Czech FRA curve expectations

Source: Refinitiv, ING
Refinitiv, ING

What to expect in rates and FX markets

The market retains a small chance (less than 50%) of a rate hike at the next meeting or possibly at subsequent meetings until the end of the first quarter of next year. Market expectations are that the CNB should then start cutting rates in the second half of 2023, later than we expect. However, given the CNB's current limited communication regarding next year, we do not see much opportunity at the short end of the curve.

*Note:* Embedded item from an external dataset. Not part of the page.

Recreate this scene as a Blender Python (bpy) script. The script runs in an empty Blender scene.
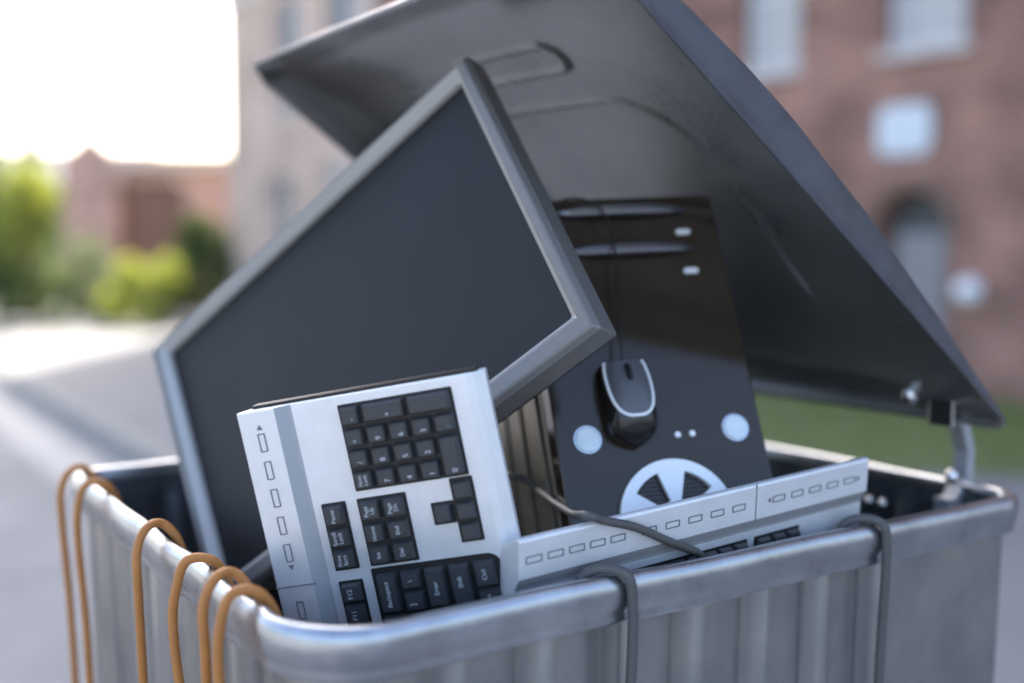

Therefore, we prefer to look at the long end, which we believe reopens the opportunity for ratepayers thanks to the current global rally, and next week's CNB meeting could bring tempting levels due to the central bank's dovish tone.

On the bond side, Czech government bonds (CZGBs) have cheapened significantly, but we see that there is still a need to cover high financing needs this year and recent fiscal headlines are also not supporting buyers. Moreover, we expect the global sell-off to continue after the temporary current pause, which will bring further pain to the Czech bond market. However, we remain constructive and believe that the moment for buyers will come when funding strategy becomes clearer in the deluge of budget changes. In addition, the risk of a sovereign rating downgrade has been averted for this year, which may attract investors back into CZGBs at the end of the global sell-off.

On the FX side, the CNB remains the main driver, remaining active in the 24.60-70 EUR/CZK levels according to our estimates. The market can be expected to build short koruna positions again ahead of next week's meeting in anticipation of changes in the FX regime. However, we do not expect any changes and anticipate a similar scenario after the CNB meeting as in the case of the last two meetings, i.e. liquidation of short positions and a stronger koruna.